Kalau disepelekan orang karena penampilan, mungkin saya termasuk orang yang lumayan sering mengalami. Dengan wajah yang tak pernah nongol di media massa, apalagi televisi, dengan busana yang biasa saja, terlebih dengan wajah pas-pasan, sudah teramat sering saya dipandang sebelah mata. Di bandara, stasiun kereta, mal, gedung bioskop, berbagai ruang pertemuan, dll.
Lha tapi mau bagaimana lagi. Saya menyadari bahwa busana, penampilan, dan prejengan, itu penting untuk banyak hal. Sampai sekarang, sepasang jas-pun saya tak punya. Supaya “aman” di acara-acara tertentu, saya memakai batik biar terkesan cinta Indonesia. Itu pun kerap tak betah. Gampang merasa sumuk.

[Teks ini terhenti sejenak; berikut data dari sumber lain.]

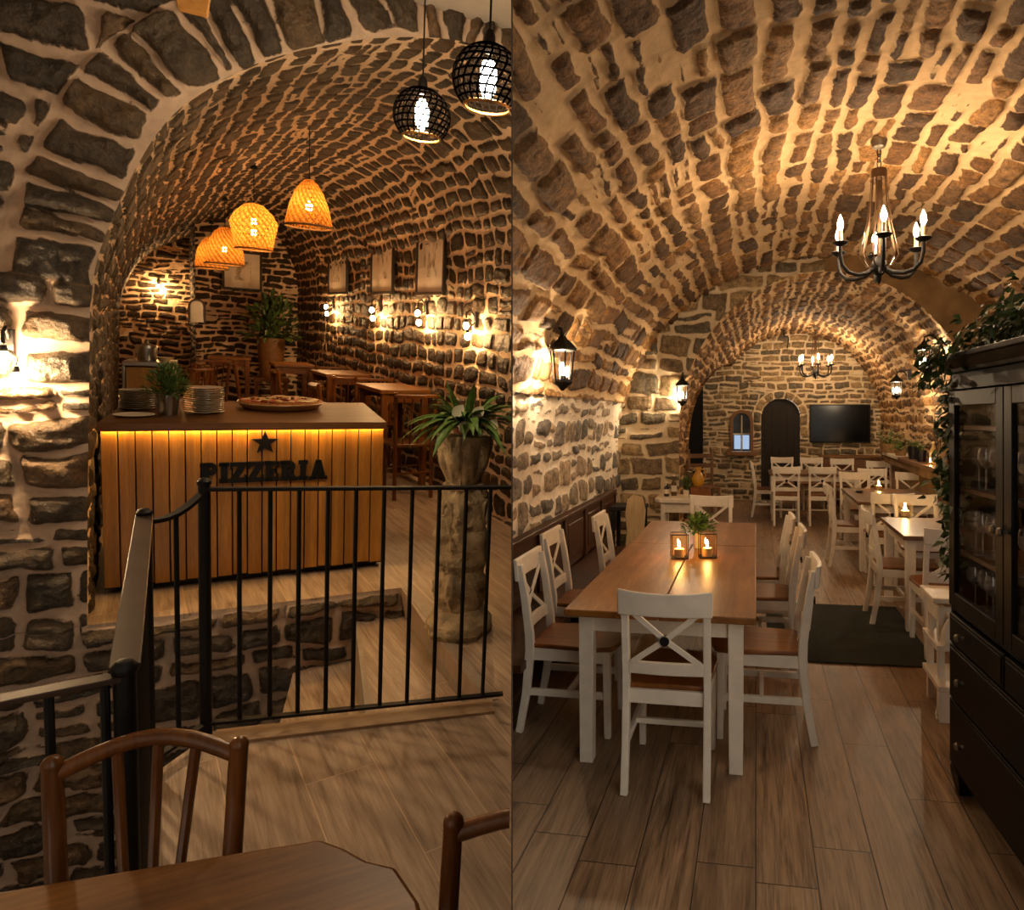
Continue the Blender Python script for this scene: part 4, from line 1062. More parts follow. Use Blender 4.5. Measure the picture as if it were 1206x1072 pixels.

Pakaian saya sehari-hari ya cuma celana pendek dan kaos. Celana pendek pun tak bermerek terkenal. Sementara kaos pun, kaos yang dibuat oleh teman-teman saya. Bukannya ingin meniru almarhum Bob Sadino, tapi memakai celana pendek memang kebiasaan saya sejak lama karena sangat isis. Demikian juga memakai kaos oblong.
Tempat tongkrongan saya juga tempat-tempat biasa. Bukan tempat-tempat wah. Kalau di Yogya ya paling saya ngopi di Angkringan Mojok, atau kedai kopi lain. Kalau ingin ngebir ya ke Ascos. Kalau di Jakarta, saya paling suka nongkrong di Phoenam Wahid Hasyim. Kedai kopi yang sama sekali bukan kedai mewah.
Karena satu hal, beberapa bulan lalu, istri saya menghadiahi celana panjang 3 buah. Tapi ya gak mesti sebulan sekali saya pakai. Saya bahkan lupa ukuran celana dalam saya. Istri saya yang tahu karena dia yang selalu membelikan.
Hari ini, saya keluar agak pagi untuk urusan ke bank. Eh, kok ya pas parkir, ada mobil sedan mewah menyerobot parkiran yang hendak saya pakai. Padahal jelas-jelas saya bersiap parkir di situ. Tukang parkirnya juga diam. Mungkin karena mobil saya murahan.
Sebetulnya kalau untuk urusan begitu, saya gampang naik darah. Saya bisa keluar dan memaki-maki baik si tukang parkir maupun pemilik sedan mewah itu. Tapi gak tahu kenapa, pagi ini saya merasa tenang dan kalem sekali.
Bahkan saya tersenyum ke arah laki-laki berpakaian necis yang menunggangi mobil mewah itu ketika kami sama-sama naik ke sebuah gedung. Dia diam. Pura-pura tak melihat. Mungkin karena saya hanya memakai kaos “Pamit Yangyangan” yang sudah agak lecek, dan celana pendek yang sudah pudar warnanya.
Begitu masuk gedung itu, laki-laki tersebut disambut dengan baik oleh satpam dan resepsionis. Saya juga disambut sih, tapi biasa saja. Sekadarnya. Ternyata laki-laki perlente itu mau menemui direktur di kantor tersebut. Dan dia mengantre.
Sementara saya langsung disambut sekretaris direkturnya, begitu saya kabari si direktur lewat pesan pendek bahwa saya sudah sampai.
Saya melewati laki-laki itu. Saya ingin sekali menghilangkan sikap sombong. Tapi ternyata tidak bisa. Dada saya tetap saja sedikit mendongak tanpa melihat ke arah laki-laki itu.